Rendered in Maya's Mental Ray, these characters were ripped from the archive section of 'Dynasty Warriors 4: Empires', posing the characters, freeze-framing them, then ripping the data. Although the Playstation 2 does some perspective changes in real-time, causing the models to be slightly skewed in places, they still show the topology and textures; valuable information for how they were built.
The first face here of 'Lu Bu' shows this distortion well, but the geometry is still very much readable. You can see how the faces of the characters were still made to be low-poly, but still contained some rudimentary geometry to animate reasonably well. They do not follow current generation edge-flow techniques, but still maintain a high quality appearance as the renders show.
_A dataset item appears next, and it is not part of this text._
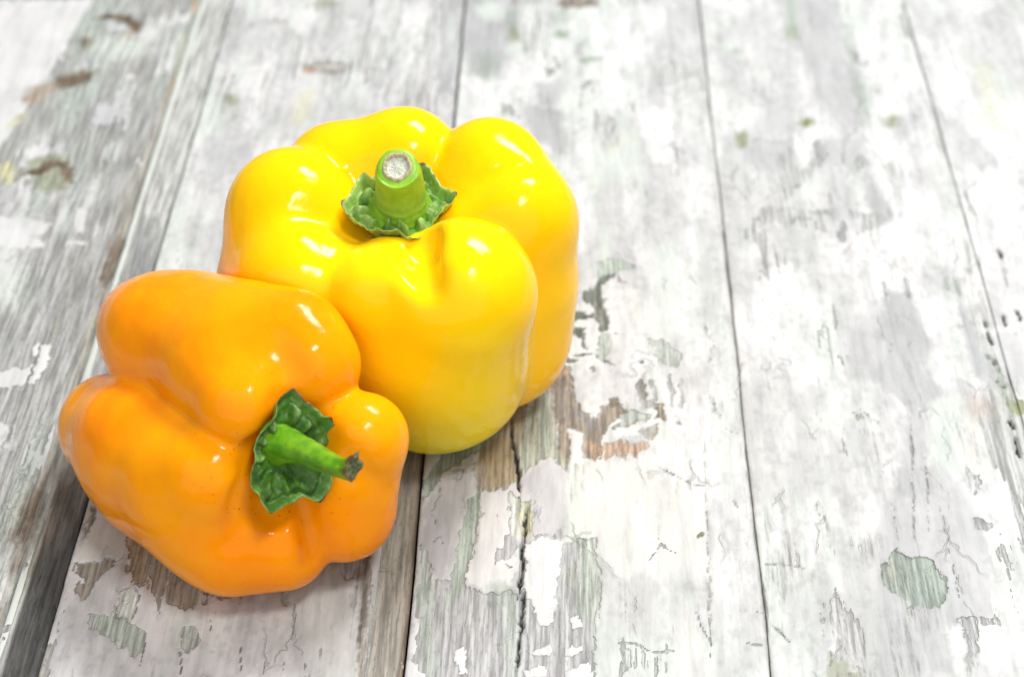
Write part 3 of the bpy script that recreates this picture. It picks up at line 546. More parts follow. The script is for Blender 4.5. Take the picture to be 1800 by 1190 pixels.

The textures in the game only include Diffuse maps because the Playstation 2 was incapable of handling other maps like Normals, Specular, Ambient, etc. However these maps were often not square. The above image shows two maps, separated by a black line towards the right. You will notice the texture on the right is very tall and thin, at a 1:3 ratio. The reason for this is the ability to be able to get more onto one map without the need for extra textures to be loaded, whereas nowadays we often see separate small textures being loaded for each part of the body, such as the head, hands, shoes, etc. The very tall texture on the right is loaded just once per level, containing all weapon textures in the game: a much faster process than having to load a new texture every character with a different weapon. The downside to loading textures with aspect ratios that are not equal is that they take marginally longer to process, but you can imagine that it would still be faster for the console to load than having to load multiple square textures. This kind of optimization is still in use today, but we don't see it as often for obvious reasons.